Series 14 Vol 4 No 1 (2021)

Una lettera di Paolo Bajnotti a Cristoforo Negri nel contesto dell’esplorazione del Mar Morto nel XIX secolo

Carmelo Pappalardo
Dipartimento di Storia, Archeologia, Geografia, Arte e Spettacolo, Università degli Studi di Firenze

Published 2021-10-21


  • Historical geography,
  • Historical cartography,
  • Geografic expeditions,
  • Dead Sea,
  • Jordan River,
  • Lake of Tiberias
  • ...More

How to Cite

Pappalardo, C. (2021). Una lettera di Paolo Bajnotti a Cristoforo Negri nel contesto dell’esplorazione del Mar Morto nel XIX secolo. Bollettino Della Società Geografica Italiana, 4(1), 53-71.
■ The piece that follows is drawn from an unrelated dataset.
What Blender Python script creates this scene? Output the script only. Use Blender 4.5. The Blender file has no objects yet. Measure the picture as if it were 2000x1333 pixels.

A letter in the archives of the Italian Geographical Society in which Paolo Bajnotti, an italian diplomat who had resided in Egypt, informs Cristoforo Negri about his trip to Palestine in 1869, before moving to Galaz for a new assignment, and about how he visited the Dead Sea thanks to the guidance of a Franciscan scholar who reported that he had personally observed that over the last ten years the level of the Dead Sea had dropped by about 95 cm, provides the opportunity for a historical overview of the exploration of the Jordan Valley from Lake Tiberias to the Gulf of Aqaba during the 19th century. What might seem to be a mere curiosity is in fact part of a very significant issue that was controversial among the geographers and cartographers of the time, as is clearly shown in Negri’s speech at the meeting of the Società Geografica Italiana on March 13th 1870. The level of the Dead Sea and the level of the Sea of Galilee, the resulting difference in height that the River Jordan has to cover with a significant average gradient, the lack of a rise in the level of the Dead Sea despite the absence of an estuary were questions that in the mid-19th century were still waiting for an answer supported by scientific data and free of pious or pseudo-scientific overtones. A numerous series of expeditions - some improvised, others well organized - gave some answers to these issues, removing any doubt and establishing that the entire hydrologic basin was significantly below the level of the Mediterranean, that the Jordan did not have a strong slope because it was very meandering, and that the Dead Sea’s level was regulated by the strong amount of evaporation that occurred throughout the year.